What next for the Falklands? War of words, or just war?

Is a battle over the Falklands about to start all over again? 

This time however it appears it isn't the actual islands that are the key aspect of the ongoing and escalating Diplomatic row, it is the sovereign waters of the islands where exploration drilling (for oil) has begun just this week.

Oil always starts arguments and definitely inspires greed, and this is what the war of words is really about.

It appears that Argentina's leaders have met behind closed doors at a summit in Cancun with other Latin American and Caribbean leaders and a document has been drawn up which they will all sign supporting Argentina in it's diplomatic dispute with the UK Government over the sovereignty of the Falkland Islands.

Defence Minister Bill Rammell MP has said the government had a "legitimate right" to build an oil industry in its waters and that the UK would take "whatever steps [were] necessary" to protect the islands and that it had made Argentina "aware of that".

Diplomatically this is strong language and the words coming from Argentina in retaliation are as strong.
Argentina appears to have gained the support from President Hugo Chavez of Venezuela, who has said that Britain was being irrational and had to realise that the "time for empires was over".

Nicaraguan President Daniel Ortega has called for "Britain to return the territory of the Malvinas to its real owners - to return it to Argentina" on Venezuelan Telesur television.

So, the war of words continues at an increased pace but Argentina has ruled out military action for now at least and is trying to pressure Britain into negotiations on sovereignty.

Only last year Argentina submitted a claim to the United Nations for a vast expanse of the ocean, based on research into the extent of the continental shelf, stretching to the Antarctic and including the island chains and will be raising the issue once again at the UN next week.

Let us hope this war is one only of words.  I'm not entirely convinced though.


Martin Veart said...
This comment has been removed by the author.
Martin Veart said...

War of words and of economic nuisance.
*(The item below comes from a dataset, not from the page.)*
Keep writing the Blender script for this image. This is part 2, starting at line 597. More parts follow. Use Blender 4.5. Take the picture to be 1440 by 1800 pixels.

The current Argentinian stance will increase the price of exploration by forcing re-supply and logistics further afield.

Of course, if they are serious and intend to re-invade, that is another argument to focus defence upon regular non-nuclear forces and ditch the unusable and expensive nuclear options.
Perhaps these circumstances are a reminder that the Royal Navy and portable air power is a far better insurance policy than a replacement for the Trident system.